__Task brief__
Locate every line in the material below that has the word "follow". Copy each of those lines.
==================================================
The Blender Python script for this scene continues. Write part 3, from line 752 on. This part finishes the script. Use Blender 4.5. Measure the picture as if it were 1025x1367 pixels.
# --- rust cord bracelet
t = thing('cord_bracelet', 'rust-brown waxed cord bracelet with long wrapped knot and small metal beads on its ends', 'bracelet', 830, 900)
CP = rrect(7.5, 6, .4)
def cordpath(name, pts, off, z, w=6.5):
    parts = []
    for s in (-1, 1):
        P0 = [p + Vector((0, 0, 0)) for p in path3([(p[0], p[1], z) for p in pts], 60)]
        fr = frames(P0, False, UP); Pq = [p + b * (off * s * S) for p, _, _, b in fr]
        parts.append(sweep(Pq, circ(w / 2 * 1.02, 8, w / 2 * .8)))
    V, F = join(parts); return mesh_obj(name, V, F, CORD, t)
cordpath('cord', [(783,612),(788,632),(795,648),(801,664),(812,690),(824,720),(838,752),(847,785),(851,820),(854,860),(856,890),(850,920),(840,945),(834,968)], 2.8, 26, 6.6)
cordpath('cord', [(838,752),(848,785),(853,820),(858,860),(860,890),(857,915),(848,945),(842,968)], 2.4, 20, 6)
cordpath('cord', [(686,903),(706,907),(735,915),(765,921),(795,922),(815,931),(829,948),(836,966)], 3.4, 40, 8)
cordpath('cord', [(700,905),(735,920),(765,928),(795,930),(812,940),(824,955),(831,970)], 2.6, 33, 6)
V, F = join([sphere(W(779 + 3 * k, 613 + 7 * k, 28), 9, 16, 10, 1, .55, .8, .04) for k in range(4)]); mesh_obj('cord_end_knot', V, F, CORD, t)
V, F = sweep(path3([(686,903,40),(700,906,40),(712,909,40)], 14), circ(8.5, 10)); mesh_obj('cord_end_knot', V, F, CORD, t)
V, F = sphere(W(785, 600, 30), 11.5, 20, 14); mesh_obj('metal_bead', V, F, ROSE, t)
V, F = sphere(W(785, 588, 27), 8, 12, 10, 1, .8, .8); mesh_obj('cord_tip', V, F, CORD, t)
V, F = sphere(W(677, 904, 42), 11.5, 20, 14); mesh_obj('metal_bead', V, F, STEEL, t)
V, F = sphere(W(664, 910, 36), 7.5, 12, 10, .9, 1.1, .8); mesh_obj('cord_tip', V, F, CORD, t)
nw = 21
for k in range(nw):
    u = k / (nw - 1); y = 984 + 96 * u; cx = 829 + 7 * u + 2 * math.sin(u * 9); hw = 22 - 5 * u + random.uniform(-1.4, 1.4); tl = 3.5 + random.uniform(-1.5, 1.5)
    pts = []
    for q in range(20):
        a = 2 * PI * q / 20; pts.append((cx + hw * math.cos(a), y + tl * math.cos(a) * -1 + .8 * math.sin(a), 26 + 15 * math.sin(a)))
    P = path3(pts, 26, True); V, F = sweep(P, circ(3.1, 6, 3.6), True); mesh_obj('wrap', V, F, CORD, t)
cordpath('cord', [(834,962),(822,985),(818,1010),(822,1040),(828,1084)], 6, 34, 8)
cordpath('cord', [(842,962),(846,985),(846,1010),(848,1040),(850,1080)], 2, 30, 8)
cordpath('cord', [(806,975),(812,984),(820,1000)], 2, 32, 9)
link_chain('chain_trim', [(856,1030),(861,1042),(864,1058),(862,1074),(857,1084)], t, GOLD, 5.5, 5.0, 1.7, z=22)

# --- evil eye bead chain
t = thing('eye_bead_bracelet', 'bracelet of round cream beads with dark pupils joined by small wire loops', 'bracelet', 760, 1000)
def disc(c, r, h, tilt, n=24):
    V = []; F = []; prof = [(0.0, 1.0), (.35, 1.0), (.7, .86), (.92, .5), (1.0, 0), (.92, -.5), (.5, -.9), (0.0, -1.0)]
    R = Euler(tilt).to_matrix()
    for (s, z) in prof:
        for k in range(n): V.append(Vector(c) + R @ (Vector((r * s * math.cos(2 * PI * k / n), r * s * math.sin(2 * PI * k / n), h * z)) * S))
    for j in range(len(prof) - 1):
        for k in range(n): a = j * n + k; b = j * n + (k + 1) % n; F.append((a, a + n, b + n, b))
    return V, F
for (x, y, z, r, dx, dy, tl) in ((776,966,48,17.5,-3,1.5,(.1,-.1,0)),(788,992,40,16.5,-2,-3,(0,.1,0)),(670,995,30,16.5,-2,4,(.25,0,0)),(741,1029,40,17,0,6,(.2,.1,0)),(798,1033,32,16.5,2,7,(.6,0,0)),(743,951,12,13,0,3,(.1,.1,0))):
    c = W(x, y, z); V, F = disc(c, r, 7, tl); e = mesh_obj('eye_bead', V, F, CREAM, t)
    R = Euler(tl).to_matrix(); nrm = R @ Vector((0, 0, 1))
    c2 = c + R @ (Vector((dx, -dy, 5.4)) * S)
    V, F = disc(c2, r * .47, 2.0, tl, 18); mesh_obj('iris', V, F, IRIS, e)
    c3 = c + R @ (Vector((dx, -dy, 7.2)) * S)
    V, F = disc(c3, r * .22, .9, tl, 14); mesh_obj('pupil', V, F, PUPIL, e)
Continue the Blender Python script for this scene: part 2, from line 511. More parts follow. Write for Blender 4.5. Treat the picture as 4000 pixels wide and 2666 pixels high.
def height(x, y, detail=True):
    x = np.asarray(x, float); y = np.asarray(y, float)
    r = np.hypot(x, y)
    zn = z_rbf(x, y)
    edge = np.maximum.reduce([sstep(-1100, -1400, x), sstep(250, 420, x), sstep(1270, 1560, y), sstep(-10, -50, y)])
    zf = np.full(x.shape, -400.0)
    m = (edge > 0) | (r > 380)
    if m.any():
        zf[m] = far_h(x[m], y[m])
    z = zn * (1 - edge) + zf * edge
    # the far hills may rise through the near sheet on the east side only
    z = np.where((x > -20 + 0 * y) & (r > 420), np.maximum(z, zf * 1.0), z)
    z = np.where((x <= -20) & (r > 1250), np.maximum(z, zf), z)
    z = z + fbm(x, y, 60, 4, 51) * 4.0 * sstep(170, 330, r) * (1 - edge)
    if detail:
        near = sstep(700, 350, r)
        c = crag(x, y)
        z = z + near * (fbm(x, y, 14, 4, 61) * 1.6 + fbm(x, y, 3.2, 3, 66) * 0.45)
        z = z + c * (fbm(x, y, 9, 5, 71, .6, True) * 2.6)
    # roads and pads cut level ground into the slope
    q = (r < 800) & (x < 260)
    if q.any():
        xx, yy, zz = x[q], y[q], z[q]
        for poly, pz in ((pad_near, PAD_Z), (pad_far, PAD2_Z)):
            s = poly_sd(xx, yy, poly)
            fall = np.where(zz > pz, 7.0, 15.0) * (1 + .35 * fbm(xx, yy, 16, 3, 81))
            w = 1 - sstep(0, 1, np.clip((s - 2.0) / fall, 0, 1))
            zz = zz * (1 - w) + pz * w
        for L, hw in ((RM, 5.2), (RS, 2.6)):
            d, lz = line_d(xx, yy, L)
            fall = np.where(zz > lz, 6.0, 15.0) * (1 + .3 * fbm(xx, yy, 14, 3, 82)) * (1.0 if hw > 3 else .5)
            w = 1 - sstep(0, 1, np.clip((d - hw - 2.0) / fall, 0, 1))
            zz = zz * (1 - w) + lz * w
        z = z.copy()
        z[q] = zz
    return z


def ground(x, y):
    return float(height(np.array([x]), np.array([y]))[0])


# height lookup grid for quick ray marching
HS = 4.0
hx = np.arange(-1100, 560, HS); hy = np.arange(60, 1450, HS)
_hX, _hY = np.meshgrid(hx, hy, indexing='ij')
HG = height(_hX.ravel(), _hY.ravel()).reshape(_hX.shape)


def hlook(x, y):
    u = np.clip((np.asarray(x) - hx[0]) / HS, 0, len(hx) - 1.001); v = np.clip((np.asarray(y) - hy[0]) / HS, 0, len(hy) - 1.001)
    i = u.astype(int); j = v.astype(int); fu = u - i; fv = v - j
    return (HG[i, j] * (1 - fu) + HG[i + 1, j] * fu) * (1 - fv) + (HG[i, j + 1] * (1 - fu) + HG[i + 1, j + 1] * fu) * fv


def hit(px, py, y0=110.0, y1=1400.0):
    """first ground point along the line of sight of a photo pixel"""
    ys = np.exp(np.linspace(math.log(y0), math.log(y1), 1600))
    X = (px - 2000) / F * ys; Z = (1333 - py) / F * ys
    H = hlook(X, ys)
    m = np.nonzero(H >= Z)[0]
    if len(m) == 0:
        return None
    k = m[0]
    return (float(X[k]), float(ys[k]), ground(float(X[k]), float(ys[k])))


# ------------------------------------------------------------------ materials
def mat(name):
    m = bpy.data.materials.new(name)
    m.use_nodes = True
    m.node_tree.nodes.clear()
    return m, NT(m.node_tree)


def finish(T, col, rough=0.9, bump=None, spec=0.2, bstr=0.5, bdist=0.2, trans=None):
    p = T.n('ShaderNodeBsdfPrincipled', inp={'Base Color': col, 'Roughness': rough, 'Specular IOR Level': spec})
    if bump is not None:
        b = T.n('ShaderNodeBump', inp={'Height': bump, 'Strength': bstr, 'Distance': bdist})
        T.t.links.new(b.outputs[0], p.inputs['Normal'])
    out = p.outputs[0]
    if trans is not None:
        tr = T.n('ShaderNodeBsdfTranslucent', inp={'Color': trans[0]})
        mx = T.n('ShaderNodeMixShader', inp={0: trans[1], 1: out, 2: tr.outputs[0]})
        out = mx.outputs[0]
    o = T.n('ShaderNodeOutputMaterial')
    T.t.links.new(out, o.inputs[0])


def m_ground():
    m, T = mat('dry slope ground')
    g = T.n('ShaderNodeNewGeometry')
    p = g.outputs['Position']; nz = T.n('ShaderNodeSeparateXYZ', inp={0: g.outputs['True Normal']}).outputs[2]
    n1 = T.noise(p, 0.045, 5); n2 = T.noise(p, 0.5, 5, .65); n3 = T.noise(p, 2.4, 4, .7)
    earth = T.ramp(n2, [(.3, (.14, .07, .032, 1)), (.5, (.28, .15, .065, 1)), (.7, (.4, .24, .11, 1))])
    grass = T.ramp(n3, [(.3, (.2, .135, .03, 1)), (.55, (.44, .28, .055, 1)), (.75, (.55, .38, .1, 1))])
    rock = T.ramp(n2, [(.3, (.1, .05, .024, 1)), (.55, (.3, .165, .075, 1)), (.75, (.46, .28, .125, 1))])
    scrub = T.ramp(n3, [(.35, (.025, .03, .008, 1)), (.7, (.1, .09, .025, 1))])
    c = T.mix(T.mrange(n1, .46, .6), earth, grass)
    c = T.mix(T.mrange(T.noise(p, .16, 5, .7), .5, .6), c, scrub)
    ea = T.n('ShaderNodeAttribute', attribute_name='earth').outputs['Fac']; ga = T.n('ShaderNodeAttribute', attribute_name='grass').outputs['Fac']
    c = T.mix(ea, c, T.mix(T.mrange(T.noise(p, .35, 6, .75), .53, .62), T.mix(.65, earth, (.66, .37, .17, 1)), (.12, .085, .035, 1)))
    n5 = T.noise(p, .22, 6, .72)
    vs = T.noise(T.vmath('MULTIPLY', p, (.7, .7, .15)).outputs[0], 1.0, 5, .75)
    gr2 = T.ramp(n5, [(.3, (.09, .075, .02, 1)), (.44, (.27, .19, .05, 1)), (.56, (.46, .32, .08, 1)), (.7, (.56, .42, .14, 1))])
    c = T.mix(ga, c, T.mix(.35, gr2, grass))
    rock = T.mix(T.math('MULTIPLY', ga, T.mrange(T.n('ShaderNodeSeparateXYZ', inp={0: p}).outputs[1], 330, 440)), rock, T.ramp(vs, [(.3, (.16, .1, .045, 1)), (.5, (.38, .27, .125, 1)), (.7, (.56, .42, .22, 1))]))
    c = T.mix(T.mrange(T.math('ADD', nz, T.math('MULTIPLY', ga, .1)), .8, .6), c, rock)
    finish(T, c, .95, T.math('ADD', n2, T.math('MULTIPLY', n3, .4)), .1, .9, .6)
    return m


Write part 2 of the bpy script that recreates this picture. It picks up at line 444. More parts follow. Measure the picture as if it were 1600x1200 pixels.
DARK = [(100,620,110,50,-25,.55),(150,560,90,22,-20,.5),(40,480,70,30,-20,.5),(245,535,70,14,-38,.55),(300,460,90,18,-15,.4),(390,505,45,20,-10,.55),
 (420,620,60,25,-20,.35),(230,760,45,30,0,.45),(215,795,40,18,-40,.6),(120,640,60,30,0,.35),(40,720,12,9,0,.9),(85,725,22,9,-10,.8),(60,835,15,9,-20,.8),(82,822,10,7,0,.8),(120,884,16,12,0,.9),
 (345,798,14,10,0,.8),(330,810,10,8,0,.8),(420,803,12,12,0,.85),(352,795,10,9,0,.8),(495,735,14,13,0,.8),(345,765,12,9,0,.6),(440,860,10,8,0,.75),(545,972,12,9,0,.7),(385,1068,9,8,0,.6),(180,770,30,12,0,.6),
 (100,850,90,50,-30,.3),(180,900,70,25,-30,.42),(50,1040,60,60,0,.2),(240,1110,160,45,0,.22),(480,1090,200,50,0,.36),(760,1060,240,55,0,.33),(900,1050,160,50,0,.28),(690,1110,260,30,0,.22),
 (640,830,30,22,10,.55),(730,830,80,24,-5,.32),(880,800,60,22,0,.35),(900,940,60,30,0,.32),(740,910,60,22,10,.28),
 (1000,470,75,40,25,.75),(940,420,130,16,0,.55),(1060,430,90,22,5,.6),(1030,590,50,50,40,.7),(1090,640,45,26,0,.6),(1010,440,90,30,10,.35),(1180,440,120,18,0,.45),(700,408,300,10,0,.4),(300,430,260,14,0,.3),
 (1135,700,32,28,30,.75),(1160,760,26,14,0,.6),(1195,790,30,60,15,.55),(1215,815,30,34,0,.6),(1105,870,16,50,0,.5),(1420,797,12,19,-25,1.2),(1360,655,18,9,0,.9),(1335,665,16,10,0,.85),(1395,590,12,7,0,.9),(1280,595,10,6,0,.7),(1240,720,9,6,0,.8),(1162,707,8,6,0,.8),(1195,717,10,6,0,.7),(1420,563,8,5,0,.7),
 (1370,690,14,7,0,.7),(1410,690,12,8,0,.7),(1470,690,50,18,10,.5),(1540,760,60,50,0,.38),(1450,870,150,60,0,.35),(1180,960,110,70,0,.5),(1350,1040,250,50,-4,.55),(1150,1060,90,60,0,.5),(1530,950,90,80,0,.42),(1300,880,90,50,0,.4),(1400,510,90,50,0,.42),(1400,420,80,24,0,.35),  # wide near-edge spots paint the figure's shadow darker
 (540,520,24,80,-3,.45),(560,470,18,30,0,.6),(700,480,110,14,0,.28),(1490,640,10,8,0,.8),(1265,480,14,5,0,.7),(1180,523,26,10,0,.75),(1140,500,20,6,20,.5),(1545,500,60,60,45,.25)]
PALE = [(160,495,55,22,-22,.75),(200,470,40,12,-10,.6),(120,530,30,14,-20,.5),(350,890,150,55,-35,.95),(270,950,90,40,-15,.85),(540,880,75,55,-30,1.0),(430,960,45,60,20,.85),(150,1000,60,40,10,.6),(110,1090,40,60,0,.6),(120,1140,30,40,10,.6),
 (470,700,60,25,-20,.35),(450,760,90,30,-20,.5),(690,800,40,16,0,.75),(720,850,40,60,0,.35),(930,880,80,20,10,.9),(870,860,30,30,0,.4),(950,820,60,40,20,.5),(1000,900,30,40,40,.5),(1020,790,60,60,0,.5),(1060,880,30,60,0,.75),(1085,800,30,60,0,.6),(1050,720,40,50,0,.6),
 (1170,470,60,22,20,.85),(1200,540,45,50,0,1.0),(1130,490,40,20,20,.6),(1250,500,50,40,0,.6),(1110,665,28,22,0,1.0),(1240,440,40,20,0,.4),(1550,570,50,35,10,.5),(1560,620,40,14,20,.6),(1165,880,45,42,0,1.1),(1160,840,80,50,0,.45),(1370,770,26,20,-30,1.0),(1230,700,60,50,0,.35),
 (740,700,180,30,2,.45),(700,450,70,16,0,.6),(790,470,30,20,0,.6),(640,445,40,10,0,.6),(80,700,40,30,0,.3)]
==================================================
__Answer below__
Continue the Blender Python script for this scene: part 2, from line 511. More parts follow. Write for Blender 4.5. Treat the picture as 4000 pixels wide and 2666 pixels high.
Write part 2 of the bpy script that recreates this picture. It picks up at line 444. More parts follow. Measure the picture as if it were 1600x1200 pixels.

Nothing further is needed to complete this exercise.